Les magistrats doivent-ils cesser de rétrocéder une partie de leurs revenus à leur parti politique? Cette question est ouvertement posée à Genève. Des députés MCG ont déposé ce mois-ci au Grand Conseil un projet de loi pour interdire cette pratique, selon une information de la RTS. Ils y voient une atteinte à l'indépendance de la justice.
Pratique controversée
En Suisse, les juges et procureurs restituent bien souvent une part de leurs revenus aux partis qui les ont fait élire. C’est le cas des juges fédéraux, mais aussi de divers magistrats cantonaux, comme à Genève. Cette coutume helvétique est pourtant contestée.

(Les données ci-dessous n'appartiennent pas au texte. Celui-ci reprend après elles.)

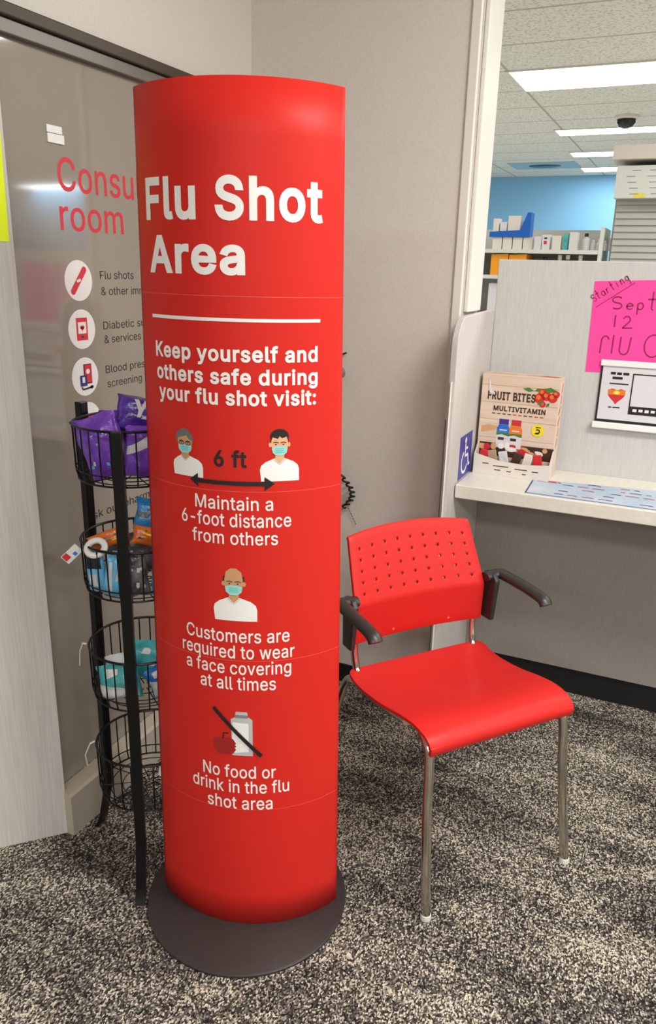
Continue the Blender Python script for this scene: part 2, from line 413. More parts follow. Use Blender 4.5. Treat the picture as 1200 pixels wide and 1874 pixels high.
# letter outlines (advance, contours in thousandths of the letter size)
GLYPH_CAP = 0.509
GLYPHS = {
    ' ': (188, ''),
    '&': (448, '197,-7 150,-2 110,12 78,34 54,62 39,96 34,133 37,163 47,189 63,213 85,235 111,256 140,279 216,335 237,352 246,363 255,375 260,389 262,405 258,427 245,445 226,457 201,461 184,459 168,453 155,444 145,431 139,416 137,399 139,380 145,363 155,346 169,327 204,284 438,0 364,0 171,231 121,293 102,319 87,344 78,370 75,398 79,430 91,458 109,481 134,499 165,510 200,513 235,510 266,499 290,482 308,459 320,433 324,404 322,382 315,362 305,342 291,325 275,308 256,293 154,217 128,195 110,174 100,154 97,131 100,108 109,87 124,70 143,57 166,49 193,46 223,50 251,59 278,75 301,95 321,121 336,151 346,186 349,224 408,224 405,180 397,144 385,115 371,92 345,62 333,47 305,23 271,7 234,-3'),
    '-': (453, '337,244 337,188 114,188 114,244'),
    '6': (453, '226,-7 182,-1 142,15 109,40 84,74 69,115 64,162 68,199 80,239 102,285 137,340 252,509 322,509 151,261 145,261 154,275 165,288 179,299 196,307 214,312 235,314 278,309 316,295 346,271 370,240 384,201 389,157 384,112 368,73 343,39 310,14 271,-2|226,48 254,52 279,63 299,79 314,101 324,128 327,157 324,187 314,213 299,235 279,251 254,262 226,265 198,262 174,252 153,235 138,214 128,188 125,158 128,128 138,102 153,79 174,63 198,52'),
    ':': (188, '95,-4 78,-1 63,9 53,24 50,41 53,59 63,73 78,83 95,87 113,83 128,73 138,59 141,41 138,24 128,9 113,-1|95,271 78,274 63,284 53,299 50,316 53,334 63,349 78,359 95,362 113,359 128,349 138,334 141,316 138,299 128,284 113,274'),
    'A': (480, '16,0 201,509 276,509 463,0 395,0 287,302 264,372 232,478 245,478 213,371 191,302 85,0|110,142 110,199 370,199 370,142'),
    'B': (456, '60,0 60,509 241,509 289,504 329,491 359,469 381,442 394,410 398,374 395,344 387,320 373,301 356,286 336,275 315,267 315,262 339,257 363,245 385,227 402,203 414,173 418,136 413,100 400,67 377,39 344,18 301,4 247,0|125,57 245,57 296,63 330,80 349,105 355,137 352,161 342,184 327,203 306,218 279,228 248,231 125,231|125,285 238,285 265,288 288,296 308,309 323,326 333,348 336,372 330,403 313,429 283,446 240,452 125,452'),
    'C': (510, '267,-7 235,-5 205,1 177,11 150,25 126,42 104,63 86,88 70,115 57,146 48,179 42,215 40,254 42,293 48,329 57,362 70,393 86,421 104,445 126,466 150,484 177,498 205,508 235,514 267,516 305,513 340,504 373,490 402,471 427,447 448,418 463,385 473,348 408,348 401,373 389,395 375,413 357,428 337,440 315,449 292,454 267,456 223,450 184,432 150,403 125,364 109,314 103,254 109,194 125,145 151,105 184,76 223,59 267,53 292,55 315,60 337,69 357,81 375,96 389,114 401,136 408,160 473,160 463,124 448,91 428,62 402,38 373,19 341,5 305,-4'),
    'D': (502, '219,0 96,0 96,57 215,57 272,63 318,81 354,110 379,149 394,198 399,255 394,312 379,361 354,399 320,428 275,446 221,452 93,452 93,509 225,509 261,507 294,501 325,492 353,478 399,441 433,391 446,361 455,329 460,293 462,255 460,217 455,181 446,149 433,119 417,92 398,68 376,48 351,31 322,17 291,8 256,2|125,509 125,0 60,0 60,509'),
    'E': (419, '60,0 60,509 372,509 372,452 125,452 125,286 355,286 355,229 125,229 125,57 375,57 375,0'),
    'F': (410, '60,0 60,509 369,509 369,452 125,452 125,278 346,278 346,221 125,221 125,0'),
    'I': (300, '31,0 31,57 118,57 118,452 31,452 31,509 269,509 269,452 183,452 183,57 269,57 269,0'),
    'K': (467, '104,145 104,216 139,261 174,303 212,344 364,509 448,509 231,276 228,276|60,0 60,509 125,509 125,334 124,225 125,193 125,0|372,0 188,259 228,309 449,0'),
    'L': (393, '60,0 60,509 125,509 125,57 361,57 361,0'),
    'M': (628, '60,0 60,509 152,509 277,187 287,159 299,123 311,84 322,49 307,49 318,83 330,121 342,158 352,187 476,509 568,509 568,0 504,0 504,291 504,327 505,369 506,413 507,457 513,457 498,409 482,363 467,322 456,291 342,0 286,0 170,291 159,321 145,361 129,408 112,457 119,457 120,416 121,372 122,328 122,291 122,0'),
    'N': (523, '60,0 60,509 136,509 343,183 363,151 388,107 414,55 405,54 401,108 399,157 399,195 399,509 463,509 463,0 387,0 202,290 177,331 148,381 108,452 119,454 122,384 124,328 125,291 125,0'),
    'R': (449, '60,0 60,509 236,509 290,504 333,489 367,465 390,433 405,395 409,352 405,309 390,271 367,240 333,217 289,203 236,198 96,198 96,255 234,255 269,258 298,267 319,281 334,300 342,324 345,352 342,380 334,405 319,425 298,440 269,449 233,452 125,452 125,0|353,0 230,229 303,229 428,0'),
    'S': (447, '224,-9 172,-4 128,9 91,31 64,60 46,96 38,137 104,137 110,110 123,88 142,71 166,59 194,52 224,49 257,52 286,60 311,74 329,92 341,114 346,139 342,161 332,179 316,193 296,205 272,214 245,222 184,239 128,260 86,289 60,326 52,372 58,413 75,448 102,476 138,498 180,511 227,516 275,511 316,498 351,476 377,449 394,415 401,378 337,378 326,412 302,437 267,453 225,459 194,456 167,448 145,435 129,418 118,398 115,376 119,352 131,334 148,319 169,308 191,300 212,293 264,279 312,264 336,252 359,238 379,220 395,198 405,171 408,139 403,99 386,64 360,34 323,11 278,-4'),
    'T': (449, '32,452 32,509 417,509 417,452 257,452 257,0 193,0 193,452'),
    'U': (517, '259,-8 203,-2 154,15 114,43 85,80 66,124 60,173 60,509 124,509 124,178 128,144 141,113 160,87 187,68 220,56 259,52 298,56 331,68 357,87 377,113 389,144 393,178 393,509 457,509 457,173 451,124 433,80 403,43 363,15 315,-2'),
    'V': (480, '204,0 16,509 84,509 192,206 215,137 248,31 235,31 267,138 290,206 395,509 463,509 278,0'),
    'a': (389, '160,-9 126,-5 94,5 68,22 48,45 35,73 30,108 34,138 43,161 58,179 78,193 100,203 125,211 178,220 234,227 252,230 265,235 273,243 276,255 276,257 273,279 267,297 256,311 240,322 220,329 196,331 171,329 149,322 132,313 118,301 107,288 100,274 41,291 57,322 79,346 104,364 133,375 163,382 194,384 215,383 239,379 263,372 286,360 306,343 322,320 333,290 337,251 337,0 277,0 277,52 272,52 264,38 252,25 236,12 215,1 190,-6|170,45 202,49 228,59 248,74 263,93 272,115 276,138 276,190 270,186 259,182 231,176 200,171 175,168 154,164 134,159 117,150 103,139 95,124 92,105 94,87 102,72 114,61 130,52 149,47'),
    'b': (424, '229,-8 198,-5 172,4 153,17 138,31 118,59 112,59 112,0 53,0 53,509 114,509 114,319 118,319 137,346 152,360 171,373 197,381 229,384 274,378 313,361 345,332 370,293 385,245 390,189 385,133 370,84 346,45 313,16 274,-2|220,47 253,51 279,66 301,88 316,117 325,151 328,189 325,227 316,261 301,290 280,311 253,325 220,330 188,325 161,312 140,291 125,263 116,229 113,189 116,150 125,115 140,86 162,65 188,51'),
    'c': (396, '207,-8 159,-2 117,16 82,46 56,85 40,133 34,187 40,243 56,291 82,330 117,360 159,378 207,384 234,383 260,377 284,368 305,356 324,341 340,322 353,301 362,277 303,262 298,276 290,289 281,301 270,311 257,319 242,325 226,329 207,330 173,325 145,310 124,287 108,258 99,224 96,187 99,151 108,117 124,89 145,66 173,51 207,46 226,48 243,52 258,58 271,66 282,76 292,89 299,102 304,117 363,102 354,78 341,56 325,37 306,21 285,9 261,-1 235,-6'),
    'd': (424, '195,-8 151,-2 111,16 79,45 55,84 39,133 34,189 39,245 55,293 79,332 112,361 151,378 196,384 228,381 253,373 272,360 287,346 306,319 311,319 311,509 372,509 372,0 313,0 313,59 307,59 287,31 272,17 252,4 227,-5|205,47 236,51 263,65 284,86 299,115 309,150 312,189 309,229 300,263 284,291 263,312 237,325 205,330 172,325 145,311 124,290 108,261 99,227 96,189 99,151 109,117 124,88 145,66 172,51'),
    'e': (404, '212,-8 161,-2 117,16 82,46 56,85 40,132 34,187 39,242 55,290 81,329 115,359 157,378 205,384 236,382 266,374 294,361 319,341 341,315 357,282 368,242 371,194 371,169 75,169 75,221 338,221 310,202 307,237 298,269 283,294 263,314 237,326 205,330 173,326 146,313 125,294 109,270 99,241 96,211 96,178 100,139 110,106 128,80 151,61 179,50 212,46 234,48 254,53 271,61 285,73 297,88 306,105 365,91 353,63 335,39 311,19 283,4 249,-5'),
    'f': (254, '228,379 228,327 6,327 6,379|81,0 81,432 84,461 96,486 113,505 135,519 161,527 187,530 207,529 222,527 243,521 227,468 215,472 195,474 171,470 154,460 145,443 142,419 142,0'),
    'g': (425, '207,-151 168,-148 134,-140 105,-127 82,-110 64,-91 51,-69 101,-41 122,-66 136,-78 154,-88 178,-95 207,-97 249,-92 282,-75 304,-47 311,-6 311,68 306,68 287,41 272,28 252,16 227,8 195,5 152,10 113,27 80,53 55,90 39,136 34,191 39,246 55,293 80,332 112,361 152,378 196,384 228,382 253,373 273,360 288,346 308,319 313,319 313,379 372,379 372,-9 367,-54 350,-90 324,-117 291,-136 251,-147|205,59 237,63 264,75 285,95 300,121 309,154 312,193 309,231 300,264 285,291 264,312 237,325 205,330 172,325 145,312 124,290 109,262 99,229 96,193 99,155 109,123 124,96 145,76 172,63'),
    'h': (410, '114,227 114,0 53,0 53,509 114,509 114,287 102,287 124,332 152,362 187,379 227,384 264,380 295,369 321,349 341,321 353,285 357,240 357,0 296,0 296,235 290,275 273,304 246,323 210,329 184,326 161,317 141,303 126,283 117,257'),
    'i': (167, '53,0 53,379 114,379 114,0|84,443 67,446 54,455 44,468 41,483 44,499 54,512 67,521 84,524 100,521 114,512 123,499 126,483 123,468 114,455 100,446'),
    'k': (381, '110,137 110,212 121,212 284,379 360,379 184,199 177,199|53,0 53,509 114,509 114,0|294,0 148,186 191,229 372,0'),
    'l': (189, '139,-2 101,3 74,20 58,47 53,84 53,509 114,509 114,99 115,77 120,62 130,54 146,52 160,53 170,54 181,3 162,-1'),
    'm': (610, '53,0 53,379 112,379 112,295 108,295 118,323 132,346 151,363 172,376 195,384 219,386 257,380 287,361 309,331 321,295 312,295 322,321 337,343 357,361 381,375 407,383 437,386 468,383 497,372 522,354 541,328 553,296 557,255 557,0 496,0 496,254 490,289 473,313 447,326 419,330 395,328 374,320 358,307 345,290 338,270 335,247 335,0 274,0 274,260 269,288 253,311 229,326 199,330 178,328 158,320 140,307 126,289 117,266 114,238 114,0'),
    'n': (410, '114,227 114,0 53,0 53,379 112,379 112,287 102,287 124,332 152,362 187,379 227,384 264,380 295,369 321,349 341,321 353,285 357,240 357,0 296,0 296,235 290,275 273,304 246,323 210,329 184,326 161,317 141,303 126,283 117,257'),
    'o': (415, '207,-8 159,-2 117,16 82,46 56,85 40,133 34,187 40,243 56,291 82,330 117,360 159,378 207,384 256,378 299,360 333,330 359,291 376,243 381,187 376,133 359,85 333,46 299,16 256,-2|207,46 242,51 270,66 292,89 307,117 316,151 319,187 316,224 307,258 292,287 270,310 242,325 207,330 173,325 145,310 124,287 108,258 99,224 96,187 99,151 108,117 124,89 145,66 173,51'),
    'p': (424, '53,-143 53,379 112,379 112,319 118,319 137,346 152,360 171,373 197,381 229,384 274,378 313,361 345,332 370,293 385,245 390,189 385,133 370,84 346,45 313,16 274,-2 229,-8 198,-5 173,4 153,17 138,31 118,59 114,59 114,-143|220,47 253,51 279,66 301,88 316,117 325,151 328,189 325,227 316,261 301,290 280,311 253,325 220,330 188,325 161,312 140,291 125,263 116,229 113,189 116,150 125,115 140,86 162,65 188,51'),
    'q': (424, '372,-143 311,-143 311,59 306,59 287,31 272,17 252,4 227,-5 195,-8 151,-2 111,16 79,45 55,84 39,133 34,189 39,245 55,293 79,332 112,361 151,378 196,384 228,381 253,373 272,360 287,346 307,319 313,319 313,379 372,379|205,47 236,51 263,65 284,86 299,115 309,150 312,189 309,229 300,263 284,291 263,312 237,325 205,330 172,325 145,311 124,290 108,261 99,227 96,189 99,151 109,117 124,88 145,66 172,51'),
    'r': (259, '53,0 53,379 112,379 112,321 115,321 130,347 152,367 181,380 213,385 229,384 243,384 243,322 230,324 207,326 182,323 159,315 140,301 126,284 117,262 114,237 114,0'),
    's': (365, '182,-8 145,-5 112,3 84,18 62,38 45,63 36,94 94,107 105,79 124,60 150,49 181,45 217,50 244,62 262,81 268,103 265,121 254,136 237,147 212,155 149,170 104,186 72,208 53,237 47,274 51,305 65,332 87,354 115,370 149,381 187,384 223,381 254,372 279,358 299,339 314,316 324,290 268,277 258,298 243,316 219,328 187,333 156,329 131,317 114,299 109,277 112,258 124,243 144,232 172,223 229,209 275,194 306,171 325,142 331,107 326,75 312,47 290,24 260,6 223,-5'),
    't': (227, '204,379 204,327 6,327 6,379|65,471 126,471 126,98 128,76 136,61 150,53 170,50 185,51 202,54 213,2 192,-3 168,-4 125,2 92,21 72,52 65,93'),
    'u': (410, '182,-5 146,-1 115,11 89,31 69,59 57,95 53,139 53,379 114,379 114,144 119,105 137,75 164,56 200,50 226,53 249,62 268,77 283,97 293,122 296,153 296,379 357,379 357,0 298,0 298,92 307,92 286,47 257,17 222,0'),
    'v': (389, '163,0 17,379 84,379 165,155 177,121 187,87 206,21 184,21 203,87 213,121 224,155 305,379 371,379 226,0'),
    'w': (567, '138,0 23,379 87,379 133,214 154,137 175,41 165,41 186,135 206,214 252,379 316,379 362,214 382,136 402,41 391,41 413,135 434,214 480,379 545,379 429,0 368,0 319,172 305,225 291,280 277,338 291,338 277,280 263,225 248,172 199,0'),
    'y': (389, '47,-139 61,-86 71,-87 88,-90 104,-89 118,-84 130,-74 141,-58 151,-36 163,-1 17,379 84,379 165,155 177,121 187,87 206,21 184,21 202,87 224,155 305,379 371,379 204,-58 191,-85 177,-107 159,-124 139,-136 117,-143 91,-145 65,-143'),
    'z': (380, '42,0 42,46 254,320 254,323 48,323 48,379 333,379 333,331 126,60 126,56 339,56 339,0'),
}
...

Le Groupe d'Etats contre la corruption du Conseil de l'Europe (GRECO), dont la Suisse est membre, dénonce cet usage. Dans un rapport intitulé "Prévention de la corruption des parlementaires, des juges et des procureurs" publié en mars 2017, il estime que cette pratique "est une forme de rétrocession clairement contraire au principe d’indépendance et à celui qu’il implique d’impartialité".
Statu quo malgré les critiques
Par conséquent, il recommande "de supprimer la pratique consistant pour les juges des tribunaux de la Confédération à verser une partie fixe ou proportionnelle du montant de leur traitement aux partis politiques". Sans grand succès pour l'heure.
A Genève, la pratique perdure. Ce qui est intolérable aux yeux de l'élu MCG François Baertschi. Il demande avec son collègue Sandro Pistis que la Loi genevoise sur l’organisation judiciaire (LOJ) soit modifiée. "C’est un grave problème d’avoir cette rétrocession qui enlève l’indépendance aux juges, qui crée beaucoup de soupçons, notamment de corruption, comme le dit très clairement le GRECO", estime-t-il.
Montants peu importants
Les deux plus grands partis du Grand Conseil genevois, le PLR et le PS, admettent recevoir chaque année de l'argent de leurs magistrats en place. Le président des libéraux-radicaux du canton parle de montants symboliques. Bertrand Reich n'y voit donc pas une atteinte à leur indépendance. "Jamais, dit-il, un juge n'interfère dans le politique et inversement".
Une position partagée par la co-présidente du Parti socialiste genevois, Lydia Schneider-Hausser. "On a introduit une somme forfaitaire pour tous les juges (moins de 60 000 francs par an, ndlr). Ils décident entre eux ce qu’ils mettent dans cette somme et comment ils se répartissent cela. Du coup, on ne va pas faire pression sur l’un ou sur l’autre pour qu’il juge telle situation de telle manière. Leur indépendance est quelque chose d’évident à mes yeux."
Troisième tentative
C'est déjà la troisième fois que le Mouvement citoyens genevois s'attaque à la politisation de la justice à Genève. Un canton où, faut-il le rappeler, le procureur général est élu par le peuple sur une étiquette politique.
En 2016, le MCG avait proposé d’abolir l’affiliation des juges cantonaux à un parti. En vain. Sa proposition visant à ce que seul un tiers des juges soit hors partis n’avait pas recueilli plus de succès.